Portfolio management is one of the most important things a successful trader can learn. Often, investors focus on trying to pick that winner rather than figuring out how to set up a system that allows them to tilt the odds in their favor and play with the market, not against it.
The Question
People often start out investing with poor strategy and portfolio management skills. This causes them to place too much money in each position and dig themselves a hole. To get out of the hole, they start taking bigger risks and increase the amounts of each trade. I think it’s fair to say that this is not what you want to do.
So, the question remains: how big should my trades be?
The Answer
Now, there is no magic value to answer this question. The purpose of your investing as well as you personal circumstances really shape the answer.
For example, I invest purely to get better at it and almost never withdraw anything from my account. Because the money isn’t for retirement or living income, I can be a little more loose on my trades.
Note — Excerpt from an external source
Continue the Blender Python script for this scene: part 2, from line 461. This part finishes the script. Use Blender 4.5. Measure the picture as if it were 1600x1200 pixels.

Every position I take is around 15% of my total portfolio.
I understand that this puts a significant portion at risk, but through other portfolio management rules and carefully watching the market I am able to keep things under control.
If you don’t have a whole lot of time to watch the market, you should consider investing 5% or less of your portfolio.
One other consideration is the size of your portfolio. If you are investing with $200,000 it is realistic to consider positions of 2% ($4,000) or less. If you are like me and have considerably less, 2% of your portfolio might be unrealistic as commissions would force you to get a return of 10%+/tradeĀ just to turn a profit.
The important thing to remember is how big of a deal it is to establish your own trading rules, follow them, and keep a level head. If you can do this you will put yourself ahead of most of the personal investors in the world.